Re: BNI, Police probe Lands Commission fire... A Case of Occupiers Liability or “The Hypothetical Reasonable Person” at the Ghana’s Lands Commission?

Asante Fordjour


It is established that “in a negligence suit, the plaintiff has the burden of proving that the defendant did not act as a reasonable person would have acted under the circumstances. The court will instruct the jury as to the standard of conduct required of the defendant. A plaintiff has a variety of means of proving that a defendant did not act as the hypothetical reasonable person would have acted. The plaintiff can show that the defendant violated a statute designed to protect against the type of injury that occurred to the plaintiff. A plaintiff might introduce expert witnesses, evidence of a customary practice, or circumstantial evidence. Sometimes physical circumstances beyond a person’s control can excuse the violation of a statute, such as when the headlights of a vehicle suddenly fail, or when a driver swerves into oncoming traffic to avoid a child who darted into the street. To excuse the violation, the defendant must establish that, in failing to comply with the statute, s/he acted as a reasonable person would have acted. In many jurisdictions the violation of a statute, regulation, or ordinance enacted to protect against the harm that resulted to the plaintiff is considered negligence per se- unless the defendant presents evidence excusing the violation of the statute, the defendant’s negligence is conclusively established. In some jurisdictions a defendant’s violation of a statute is merely evidence that the Def. acted negligently.” (West’s Encyclopedia of American Law, edn 2)

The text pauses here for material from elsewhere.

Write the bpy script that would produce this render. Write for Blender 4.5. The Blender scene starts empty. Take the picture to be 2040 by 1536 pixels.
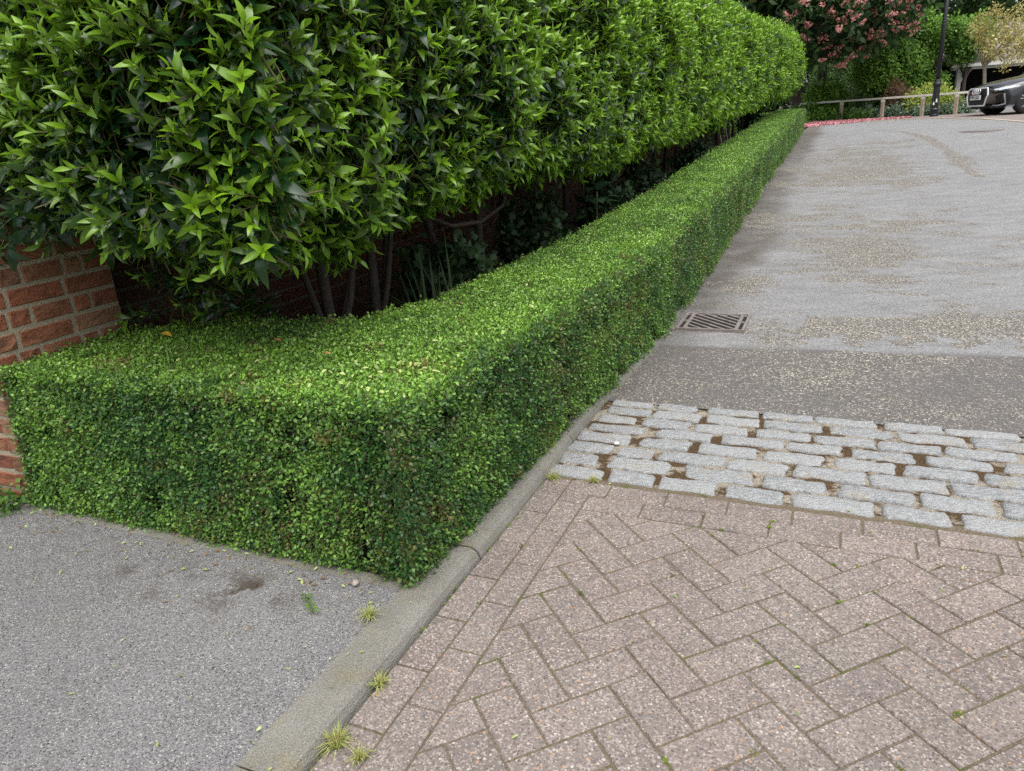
import bpy, bmesh, math, random
import numpy as np
from mathutils import Vector, Matrix, Euler

random.seed(7)
RNG = np.random.default_rng(7)
scene = bpy.context.scene
col = scene.collection
R = math.radians

# ------------------------------------------------------------------ camera, sky, sun, exposure
CAM_H = 1.2296
CAM_M = Matrix(((0.9974143, -0.0236466, -0.0678638),
                (-0.0718656, -0.3281894, -0.9418742),
                (0.0, 0.9443159, -0.3290402)))       # rows: image right, image down, view direction (world axes)
cam_d = bpy.data.cameras.new('camera')
cam = bpy.data.objects.new('camera', cam_d)
col.objects.link(cam)
# build the rotation from the calibrated axes
ax = Vector((0.9974143251, -0.0236466688, -0.0678638276))
ay = Vector((-0.0718656, -0.32818939, -0.94187423))
az = Vector((0.0, 0.94431592, -0.32904018))
rotm = Matrix((ax, -ay, -az)).transposed()
cam.matrix_world = Matrix.Translation((0, 0, CAM_H)) @ rotm.to_4x4()
cam_d.sensor_width = 36.0
cam_d.lens = 1450.0 / 2040.0 * 36.0
cam_d.clip_start = 0.05
cam_d.clip_end = 900.0
scene.camera = cam

SUN_EL, SUN_AZ = R(70), R(165)
world = bpy.data.worlds.new('World')
scene.world = world
world.use_nodes = True
wn, wl = world.node_tree.nodes, world.node_tree.links
wn.clear()
sky = wn.new('ShaderNodeTexSky')
sky.sky_type = 'NISHITA'
sky.sun_disc = False
sky.sun_elevation = SUN_EL
sky.sun_rotation = SUN_AZ
sky.air_density = 1.0
sky.dust_density = 4.0
sky.ozone_density = 1.0
hs = wn.new('ShaderNodeHueSaturation')
hs.inputs['Saturation'].default_value = 0.35
bg = wn.new('ShaderNodeBackground')
bg.inputs['Strength'].default_value = 0.13
wo = wn.new('ShaderNodeOutputWorld')
wl.new(sky.outputs[0], hs.inputs['Color'])
wl.new(hs.outputs[0], bg.inputs[0])
wl.new(bg.outputs[0], wo.inputs[0])

sun_d = bpy.data.lights.new('sun', 'SUN')
sun_d.energy = 1.5
sun_d.angle = R(80)
sun_d.color = (1.0, 0.96, 0.9)
sun = bpy.data.objects.new('sun', sun_d)
col.objects.link(sun)
sdir = Vector((math.sin(SUN_AZ) * math.cos(SUN_EL), math.cos(SUN_AZ) * math.cos(SUN_EL), math.sin(SUN_EL)))
sun.rotation_euler = sdir.to_track_quat('Z', 'Y').to_euler()

scene.view_settings.view_transform = 'Standard'
scene.view_settings.look = 'None'
scene.view_settings.gamma = 1.0
scene.view_settings.use_curve_mapping = False
scene.view_settings.exposure = 0.9
scene.render.engine = 'CYCLES'
scene.cycles.max_bounces = 6
scene.cycles.diffuse_bounces = 2
scene.cycles.glossy_bounces = 2
scene.cycles.transmission_bounces = 3
scene.cycles.transparent_max_bounces = 4
scene.cycles.use_denoising = False
scene.cycles.denoiser = 'OPENIMAGEDENOISE'
scene.cycles.denoising_input_passes = 'RGB_ALBEDO_NORMAL'

# ------------------------------------------------------------------ frame of the place: s runs along the kerb, o to its right
U = np.array([0.4179, 0.9085])
V = np.array([0.9085, -0.4179])
KANG = math.atan2(0.9085, 0.4179)


def sp(x, w):
    x = np.asarray(x, float)
    return w * np.log1p(np.exp(np.clip(x / w, -50, 50)))


def G(s):
    """height of the ground: flat by the camera, rising along the lane"""
    return 0.0445 * sp(np.asarray(s) - 4.4, .7) - 0.0325 * sp(np.asarray(s) - 20.5, 1.0)


def W(s, o, z=0.0):
    return Vector((s * U[0] + o * V[0], s * U[1] + o * V[1], z))


def Wn(s, o, z):
    s, o, z = np.broadcast_arrays(np.asarray(s, float), np.asarray(o, float), np.asarray(z, float))
    return np.stack([s * U[0] + o * V[0], s * U[1] + o * V[1], z], -1)


def project(p):
    p = np.asarray(p, float) - np.array([0, 0, CAM_H])
    A = np.array([ax, ay, az])
    c = p @ A.T
    return 1020 + 1450 * c[..., 0] / c[..., 2], 768 + 1450 * c[..., 1] / c[..., 2], c[..., 2]


def hash3(i, j, k, seed):
    n = (i.astype(np.int64) * 374761393 + j.astype(np.int64) * 668265263 + k.astype(np.int64) * 2147483647 + seed * 1274126177) & 0xffffffff
    n = ((n ^ (n >> 13)) * 1274126177) & 0xffffffff
    n = ((n ^ (n >> 16)) * 2246822519) & 0xffffffff
    return ((n ^ (n >> 15)) & 0xffff) / 65535.0


def vnoise(p, freq, seed=0):
    p = np.asarray(p, float) * freq
    f = np.floor(p)
    t = p - f
    t = t * t * (3 - 2 * t)
    i, j, k = f[..., 0], f[..., 1], f[..., 2]
    out = 0
    for a in (0, 1):
        for b in (0, 1):
            for c in (0, 1):
                w = (t[..., 0] if a else 1 - t[..., 0]) * (t[..., 1] if b else 1 - t[..., 1]) * (t[..., 2] if c else 1 - t[..., 2])
                out = out + w * hash3(i + a, j + b, k + c, seed)
    return out


# ------------------------------------------------------------------ object helpers
def tag(o, label=None, cat=None, group=None, kind=None):
    if label: o['label'] = label
    if cat: o['category'] = cat
    if group: o['group'] = group
    if kind: o['kind'] = kind
    return o


def empty(name, loc=(0, 0, 0), rz=0.0):
    o = bpy.data.objects.new(name, None)
    o.location = loc
    o.rotation_euler = (0, 0, rz)
    o.empty_display_size = 0.1
    col.objects.link(o)
    return o


def link(name, me, parent=None, mw=None):
    """parent given: me is in WORLD coordinates unless mw says otherwise"""
    o = bpy.data.objects.new(name, me)
    col.objects.link(o)
    if parent is not None:
        o.parent = parent
        if parent.type == 'EMPTY' or True:
            pm = world_of(parent)
            o.matrix_parent_inverse = pm.inverted()
    if mw is not None:
        o.matrix_basis = mw
    return o


def world_of(o):
    m = o.matrix_basis.copy()
    if o.parent:
        m = world_of(o.parent) @ o.matrix_parent_inverse @ m
    return m


def mesh_np(name, verts, faces, mats=(), smooth=False, attrs=None, mat_idx=None):
    me = bpy.data.meshes.new(name)
    me.from_pydata([tuple(v) for v in verts], [], [tuple(f) for f in faces])
    for m in mats:
        me.materials.append(m)
    if smooth and len(me.polygons):
        me.polygons.foreach_set('use_smooth', [True] * len(me.polygons))
    if mat_idx is not None:
        me.polygons.foreach_set('material_index', list(mat_idx))
    for k, a in (attrs or {}).items():
        at = me.attributes.new(k, 'FLOAT', 'POINT')
        at.data.foreach_set('value', np.asarray(a, np.float32))
    me.update()
    return me


class MB:
    """collects simple solids into one mesh"""
    def __init__(s):
        s.v, s.f, s.m = [], [], []

    def add(s, vs, fs, mi=0):
        n = len(s.v)
        s.v += [tuple(p) for p in vs]
        s.f += [tuple(i + n for i in f) for f in fs]
        s.m += [mi] * len(fs)

    def box(s, a, b, T=None, mi=0):
        x0, y0, z0 = a; x1, y1, z1 = b
        vs = [Vector(p) for p in ((x0, y0, z0), (x1, y0, z0), (x1, y1, z0), (x0, y1, z0), (x0, y0, z1), (x1, y0, z1), (x1, y1, z1), (x0, y1, z1))]
        if T is not None: vs = [T @ p for p in vs]
        s.add(vs, ((0, 3, 2, 1), (4, 5, 6, 7), (0, 1, 5, 4), (1, 2, 6, 5), (2, 3, 7, 6), (3, 0, 4, 7)), mi)

    def tube(s, pts, rad, n=8, caps=True, mi=0):
        pts = [Vector(p) for p in pts]
        rings = []
        up = None
        for i, p in enumerate(pts):
            d = (pts[min(i + 1, len(pts) - 1)] - pts[max(i - 1, 0)]).normalized()
            a = d.orthogonal().normalized() if up is None else (up - d * up.dot(d)).normalized()
            up = a
            b = d.cross(a)
            r = rad[i] if hasattr(rad, '__len__') else rad
            rings.append([p + (a * math.cos(2 * math.pi * k / n) + b * math.sin(2 * math.pi * k / n)) * r for k in range(n)])
        vs = [q for r in rings for q in r]
        fs = []
        for i in range(len(pts) - 1):
            for k in range(n):
                fs.append((i * n + k, i * n + (k + 1) % n, (i + 1) * n + (k + 1) % n, (i + 1) * n + k))
        if caps:
            fs.append(tuple(reversed(range(n))))
            fs.append(tuple(range((len(pts) - 1) * n, len(pts) * n)))
        s.add(vs, fs, mi)

    def lathe(s, prof, c=(0, 0, 0), n=16, axis='z', mi=0):
        vs, fs = [], []
        for r, z in prof:
            for k in range(n):
                a = 2 * math.pi * k / n
                if axis == 'z': q = (r * math.cos(a), r * math.sin(a), z)
                else: q = (r * math.cos(a), z, r * math.sin(a))
                vs.append((q[0] + c[0], q[1] + c[1], q[2] + c[2]))
        for i in range(len(prof) - 1):
            for k in range(n):
                q = (i * n + k, i * n + (k + 1) % n, (i + 1) * n + (k + 1) % n, (i + 1) * n + k)
                fs.append(q if axis == 'z' else tuple(reversed(q)))
        fs.append(tuple(reversed(range(n))) if axis == 'z' else tuple(range(n)))
        e = range((len(prof) - 1) * n, len(prof) * n)
        fs.append(tuple(e) if axis == 'z' else tuple(reversed(e)))
        s.add(vs, fs, mi)

    def mesh(s, name, mats, smooth=False):
        return mesh_np(name, s.v, s.f, mats if isinstance(mats, (list, tuple)) else [mats], smooth, None, s.m)

    def build(s, name, mats, parent=None, smooth=False, mw=None):
        return link(name, s.mesh(name, mats, smooth), parent, mw)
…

Today, we are going to look at the Concept of Negligence- arising from legally borrowed French word known as tort or civil wrong. One of the underlying concepts in this area of law is the phrase “the reasonable person,” which provides the standard by which a person’s conduct is measured. The established rule in the law of tort is that a person has acted negligently if s/he has departed from the conduct expected of a reasonably prudent person acting under similar circumstances. The hypothetical reasonable person as the courts had always imputed, provides an objective by which the conduct of others- here, the claimant, is judged. In law, the reasonable person is not an average person or a typical person but a composite of the community’s judgment as to how the typical community member should behave in situations that might pose a threat of harm to the public (ibd).